Twelve parameters – including meteorological factors such as temperature, humidity, wind speed, and solar radiation – in addition to the surface temperature and instantaneous power output were recorded at a 30-second interval throughout the summer, excluding days with full snow coverage. That resulted in 34,560 data points for each type of panel. The experiments were performed at an average temperature of 3.2 C, a humidity of 69%, a wind speed of 1.6 m/s, and a radiation level of 476 W/m2.

“The average surface temperatures of PV were recorded as 12.07 C for monocrystalline, 11.1 C for polycrystalline, 11.104 C for flexible, and 10.5 C for transparent types, respectively,” the results showed. “Notwithstanding this, the average PV efficiency of 20.5% is attributed to monocrystalline technology. The remaining values are 18.95%, 18.9%, and 14.51%. The exergy efficiencies were determined to be 11.53%, 11.4%, 11.29%, and 9.42%.”

The tests showed that the monocrystalline panel yielded a power output of 13.27 W, polycrystalline had 12.30 W, the flexible was measured at 12.13 W and the transparent at 8.32 W. Each panel reduced annual CO2 emissions by 3.15 tons, 2.92 tons, 2.95 tons and 1.97 tons, respectively. Those have a monetary value of $45.66, $42.34, $42.76 and $28.62 per year, respectively.

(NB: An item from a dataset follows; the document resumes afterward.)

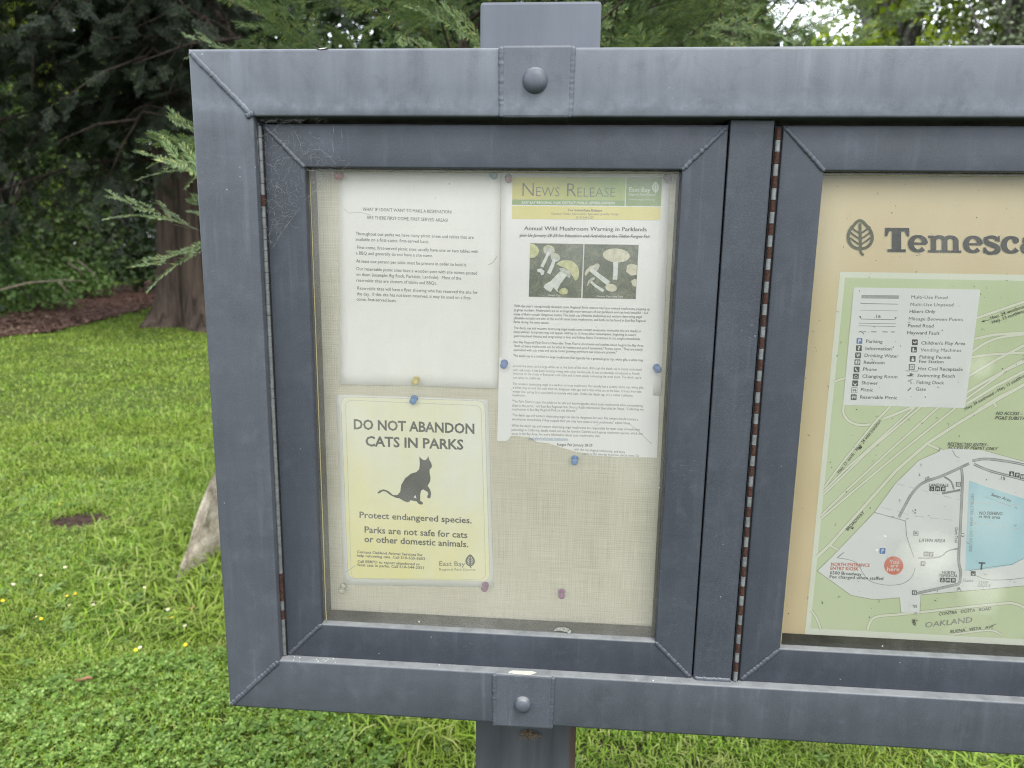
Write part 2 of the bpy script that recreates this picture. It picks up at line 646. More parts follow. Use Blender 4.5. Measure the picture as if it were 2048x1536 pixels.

“The adoption of renewable energy in Antarctica reduces reliance on fossil fuels, supports environmental sustainability, and helps preserve the ecosystem,” the team concluded. “Additionally, it promotes international collaboration, enhances energy security for research stations, and lowers logistical costs.”

The researchers presented their findings in “Evaluating the performance of four types of photovoltaic panels in Antarctica’s extreme environment,” published in Case Studies in Thermal Engineering.